Maybe some of this could be solved by loading (temporarily before reading the ADC) the VBAT using gpio PC13 which itself is powered by the battery domain, and will maintain state when the mcu is unpowered. But it adds to complexity.
I may be misunderstanding you but loading already happens, because if you set VBATE=1
(and also set channel=18) you connect a resistor divider to Vbat. So if there is nothing connected to Vbat, you will read ~zero. The divider is /2 on 32F417 and /4 on 32F437. I have today found experimentally that Vbat is exactly 3.3V minus the ~0.6V drop on a BAS116 (low leakage diode), which would not be 0.6V if the loading was not there.
That if the RTC is only low-priority/ or a nice-to-have feature, then it would be good if the product design allowed the end-user/distributor a choice as to whether to fit a battery or not. Or perhaps cost/price is a real consideration.
Yes; I have in the passt made the RTC a factory option.
The biggest problem is lousy options for the "battery".
I am using a 0.22F supercap, which is expensive enough, ~$1 IIRC. Unlike
all batteries, it never wears out (batteries generally go short-circuit, thus buggering your product even if powered 24/7) but lasts only a few days.
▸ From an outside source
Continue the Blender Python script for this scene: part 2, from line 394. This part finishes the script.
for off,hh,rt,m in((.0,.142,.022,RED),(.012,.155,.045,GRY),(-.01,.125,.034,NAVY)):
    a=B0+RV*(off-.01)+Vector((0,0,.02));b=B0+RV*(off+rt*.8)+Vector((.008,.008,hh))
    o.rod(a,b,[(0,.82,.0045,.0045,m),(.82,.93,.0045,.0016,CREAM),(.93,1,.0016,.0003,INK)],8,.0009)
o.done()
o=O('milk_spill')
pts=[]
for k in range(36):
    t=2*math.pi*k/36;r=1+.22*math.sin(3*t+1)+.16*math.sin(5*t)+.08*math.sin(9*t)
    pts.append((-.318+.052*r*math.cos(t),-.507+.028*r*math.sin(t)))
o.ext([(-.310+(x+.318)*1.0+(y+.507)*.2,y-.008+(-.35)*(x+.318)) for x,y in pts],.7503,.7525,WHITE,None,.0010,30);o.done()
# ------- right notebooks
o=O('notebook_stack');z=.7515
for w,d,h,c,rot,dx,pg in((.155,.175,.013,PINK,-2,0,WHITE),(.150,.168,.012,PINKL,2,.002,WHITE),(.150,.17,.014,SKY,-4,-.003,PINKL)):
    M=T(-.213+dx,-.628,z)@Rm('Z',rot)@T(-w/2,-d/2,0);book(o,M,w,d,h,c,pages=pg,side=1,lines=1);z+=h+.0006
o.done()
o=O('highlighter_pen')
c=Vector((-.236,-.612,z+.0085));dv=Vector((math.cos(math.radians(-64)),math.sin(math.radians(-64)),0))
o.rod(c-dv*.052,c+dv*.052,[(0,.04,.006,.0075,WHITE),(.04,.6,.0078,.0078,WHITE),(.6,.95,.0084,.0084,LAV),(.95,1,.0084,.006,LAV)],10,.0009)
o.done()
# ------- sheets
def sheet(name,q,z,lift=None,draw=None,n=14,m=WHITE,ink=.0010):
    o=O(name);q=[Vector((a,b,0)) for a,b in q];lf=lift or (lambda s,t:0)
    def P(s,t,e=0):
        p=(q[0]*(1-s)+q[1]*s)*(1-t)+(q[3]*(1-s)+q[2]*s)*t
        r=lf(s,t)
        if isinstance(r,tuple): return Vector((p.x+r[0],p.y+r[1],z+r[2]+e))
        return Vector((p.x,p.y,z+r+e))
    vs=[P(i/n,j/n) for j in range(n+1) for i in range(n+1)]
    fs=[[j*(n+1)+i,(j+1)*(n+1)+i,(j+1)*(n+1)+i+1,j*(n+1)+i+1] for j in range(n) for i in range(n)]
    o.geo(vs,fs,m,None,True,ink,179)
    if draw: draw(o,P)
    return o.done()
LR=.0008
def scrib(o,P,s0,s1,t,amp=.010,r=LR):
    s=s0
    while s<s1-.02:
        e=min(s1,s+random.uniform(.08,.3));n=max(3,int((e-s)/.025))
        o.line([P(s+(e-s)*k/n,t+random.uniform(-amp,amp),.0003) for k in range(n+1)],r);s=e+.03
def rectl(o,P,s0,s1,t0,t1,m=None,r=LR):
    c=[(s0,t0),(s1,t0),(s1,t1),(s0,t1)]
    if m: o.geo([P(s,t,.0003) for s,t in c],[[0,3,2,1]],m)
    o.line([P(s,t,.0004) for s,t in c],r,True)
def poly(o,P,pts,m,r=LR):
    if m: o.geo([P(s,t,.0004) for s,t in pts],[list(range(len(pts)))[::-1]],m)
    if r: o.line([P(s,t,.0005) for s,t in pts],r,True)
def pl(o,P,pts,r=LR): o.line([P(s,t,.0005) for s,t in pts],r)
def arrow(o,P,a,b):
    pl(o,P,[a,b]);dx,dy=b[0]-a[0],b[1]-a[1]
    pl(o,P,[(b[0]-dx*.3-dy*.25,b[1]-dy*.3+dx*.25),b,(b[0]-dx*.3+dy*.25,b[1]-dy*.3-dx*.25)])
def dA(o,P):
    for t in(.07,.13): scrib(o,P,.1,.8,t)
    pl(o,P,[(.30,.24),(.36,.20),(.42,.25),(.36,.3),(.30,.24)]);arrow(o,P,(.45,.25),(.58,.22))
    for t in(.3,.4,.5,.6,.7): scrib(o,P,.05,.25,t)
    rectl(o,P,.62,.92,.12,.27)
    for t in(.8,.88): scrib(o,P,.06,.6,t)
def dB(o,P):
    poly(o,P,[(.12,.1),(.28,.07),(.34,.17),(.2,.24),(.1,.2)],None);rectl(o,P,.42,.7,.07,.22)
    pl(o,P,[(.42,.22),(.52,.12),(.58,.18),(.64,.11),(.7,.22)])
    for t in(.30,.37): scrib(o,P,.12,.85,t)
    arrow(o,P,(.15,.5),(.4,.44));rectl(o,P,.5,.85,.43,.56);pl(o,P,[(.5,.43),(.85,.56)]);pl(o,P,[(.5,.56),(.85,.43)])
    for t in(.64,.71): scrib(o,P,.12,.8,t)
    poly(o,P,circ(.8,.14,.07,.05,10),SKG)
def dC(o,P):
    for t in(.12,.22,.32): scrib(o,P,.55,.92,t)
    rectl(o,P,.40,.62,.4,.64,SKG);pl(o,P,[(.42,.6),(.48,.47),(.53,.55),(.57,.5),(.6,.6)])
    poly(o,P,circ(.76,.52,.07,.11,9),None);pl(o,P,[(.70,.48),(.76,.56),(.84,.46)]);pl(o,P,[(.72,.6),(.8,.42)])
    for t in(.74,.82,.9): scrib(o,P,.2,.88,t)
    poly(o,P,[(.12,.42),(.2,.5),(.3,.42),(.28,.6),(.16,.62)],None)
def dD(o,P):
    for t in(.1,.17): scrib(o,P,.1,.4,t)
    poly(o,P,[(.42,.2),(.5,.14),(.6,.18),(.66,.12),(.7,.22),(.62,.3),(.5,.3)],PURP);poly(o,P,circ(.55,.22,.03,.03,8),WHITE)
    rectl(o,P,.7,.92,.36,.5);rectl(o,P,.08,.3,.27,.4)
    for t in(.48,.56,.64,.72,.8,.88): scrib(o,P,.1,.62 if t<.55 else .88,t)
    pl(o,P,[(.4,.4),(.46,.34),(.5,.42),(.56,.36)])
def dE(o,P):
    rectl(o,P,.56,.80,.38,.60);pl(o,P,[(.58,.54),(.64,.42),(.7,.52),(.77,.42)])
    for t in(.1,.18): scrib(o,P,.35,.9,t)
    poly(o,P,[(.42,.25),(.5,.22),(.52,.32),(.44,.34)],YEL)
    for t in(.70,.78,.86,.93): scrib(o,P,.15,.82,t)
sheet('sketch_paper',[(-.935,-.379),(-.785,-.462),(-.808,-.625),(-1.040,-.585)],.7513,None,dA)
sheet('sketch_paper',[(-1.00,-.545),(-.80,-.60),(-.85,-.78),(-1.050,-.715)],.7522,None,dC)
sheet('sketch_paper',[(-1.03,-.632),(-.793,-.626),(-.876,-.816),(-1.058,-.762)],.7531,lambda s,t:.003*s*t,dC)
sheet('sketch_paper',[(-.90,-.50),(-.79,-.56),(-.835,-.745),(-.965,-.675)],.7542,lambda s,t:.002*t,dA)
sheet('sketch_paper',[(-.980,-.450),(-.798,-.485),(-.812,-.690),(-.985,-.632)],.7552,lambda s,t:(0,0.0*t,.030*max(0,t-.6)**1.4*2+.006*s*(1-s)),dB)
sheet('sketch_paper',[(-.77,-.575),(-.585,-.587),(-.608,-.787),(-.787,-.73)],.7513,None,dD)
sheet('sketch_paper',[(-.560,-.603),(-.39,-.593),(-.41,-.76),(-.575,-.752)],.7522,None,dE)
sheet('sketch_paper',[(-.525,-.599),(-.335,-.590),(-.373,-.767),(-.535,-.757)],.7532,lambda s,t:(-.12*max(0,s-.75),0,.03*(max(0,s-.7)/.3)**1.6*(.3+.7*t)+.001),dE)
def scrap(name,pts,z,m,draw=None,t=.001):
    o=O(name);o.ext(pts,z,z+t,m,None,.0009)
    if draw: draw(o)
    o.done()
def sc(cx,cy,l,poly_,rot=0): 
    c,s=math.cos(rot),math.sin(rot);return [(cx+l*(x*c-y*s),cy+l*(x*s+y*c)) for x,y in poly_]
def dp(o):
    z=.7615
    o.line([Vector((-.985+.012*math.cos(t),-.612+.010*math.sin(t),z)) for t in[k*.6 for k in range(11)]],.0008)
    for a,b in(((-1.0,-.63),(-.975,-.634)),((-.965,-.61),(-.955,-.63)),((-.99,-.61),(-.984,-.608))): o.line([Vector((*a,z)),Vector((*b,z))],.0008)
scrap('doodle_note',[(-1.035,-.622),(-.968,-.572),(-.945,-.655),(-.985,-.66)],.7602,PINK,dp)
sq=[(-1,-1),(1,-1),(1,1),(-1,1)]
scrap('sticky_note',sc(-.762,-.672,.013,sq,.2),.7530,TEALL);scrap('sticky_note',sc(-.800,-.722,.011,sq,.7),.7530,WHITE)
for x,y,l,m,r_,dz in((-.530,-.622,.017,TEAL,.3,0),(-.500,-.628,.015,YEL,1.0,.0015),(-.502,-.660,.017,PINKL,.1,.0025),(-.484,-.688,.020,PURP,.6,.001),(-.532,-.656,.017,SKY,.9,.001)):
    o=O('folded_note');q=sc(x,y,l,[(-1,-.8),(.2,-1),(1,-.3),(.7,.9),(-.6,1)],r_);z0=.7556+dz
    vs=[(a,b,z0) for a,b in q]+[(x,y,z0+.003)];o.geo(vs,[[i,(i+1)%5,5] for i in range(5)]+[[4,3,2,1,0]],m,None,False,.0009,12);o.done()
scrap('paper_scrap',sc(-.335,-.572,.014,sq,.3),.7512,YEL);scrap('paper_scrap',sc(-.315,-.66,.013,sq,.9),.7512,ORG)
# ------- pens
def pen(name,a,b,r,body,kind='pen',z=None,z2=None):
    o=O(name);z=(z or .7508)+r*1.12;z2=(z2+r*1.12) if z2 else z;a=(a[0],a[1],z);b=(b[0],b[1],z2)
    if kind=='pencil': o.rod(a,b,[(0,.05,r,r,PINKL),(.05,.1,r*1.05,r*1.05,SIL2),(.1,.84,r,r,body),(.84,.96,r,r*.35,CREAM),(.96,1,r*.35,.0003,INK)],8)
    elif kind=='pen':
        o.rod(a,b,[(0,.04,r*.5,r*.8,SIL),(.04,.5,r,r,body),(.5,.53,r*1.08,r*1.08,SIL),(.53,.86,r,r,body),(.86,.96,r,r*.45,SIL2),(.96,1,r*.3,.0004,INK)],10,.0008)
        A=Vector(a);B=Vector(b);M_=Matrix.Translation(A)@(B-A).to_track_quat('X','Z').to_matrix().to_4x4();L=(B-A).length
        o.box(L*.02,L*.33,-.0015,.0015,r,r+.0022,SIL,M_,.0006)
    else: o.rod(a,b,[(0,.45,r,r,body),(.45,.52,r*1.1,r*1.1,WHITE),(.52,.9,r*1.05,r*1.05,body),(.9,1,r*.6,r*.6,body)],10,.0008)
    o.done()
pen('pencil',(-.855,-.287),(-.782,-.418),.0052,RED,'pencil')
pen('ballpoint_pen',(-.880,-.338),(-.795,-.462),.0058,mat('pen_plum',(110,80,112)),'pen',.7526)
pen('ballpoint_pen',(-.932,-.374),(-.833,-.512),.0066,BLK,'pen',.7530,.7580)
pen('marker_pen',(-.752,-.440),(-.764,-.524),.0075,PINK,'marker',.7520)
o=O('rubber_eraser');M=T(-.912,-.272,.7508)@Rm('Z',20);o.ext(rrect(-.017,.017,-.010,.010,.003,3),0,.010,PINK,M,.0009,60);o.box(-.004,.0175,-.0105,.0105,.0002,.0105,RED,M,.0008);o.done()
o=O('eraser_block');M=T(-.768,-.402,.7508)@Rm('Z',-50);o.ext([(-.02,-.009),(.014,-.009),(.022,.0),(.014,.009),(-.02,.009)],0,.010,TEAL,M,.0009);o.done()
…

OTOH I have RTC setting from NTP or GPS.
Re batteries, I have used a very rare Sanyo 2016 lithium rechargeable cell, made for a short time in the early 1990s. It would run for probably some months - or a few years using a proper RTC like a DS1302 which draws much less than an STM CPU. But this means the shelf like of your product may be just a few years.
I also used a common lithium 2032 cell, and a quality one of those will run with a 32F4 for a few years. Or 20+ years with a DS1302 - the shelf life of the battery itself, down to 50% capacity.
The other problem with batteries is that the boards need to be handled carefully; a brief short to something will run it down fast.
Hence the supercap was chosen...
IMHO it is a crap design by STM to not incorporate some feature which is guaranteed to indicate an intervening Vbat dip, with a margin like say 0.3V.
I think I may now get what you meant: you want a product which can be sold with a missing battery, with no software changes. Not sure how it could be done simply.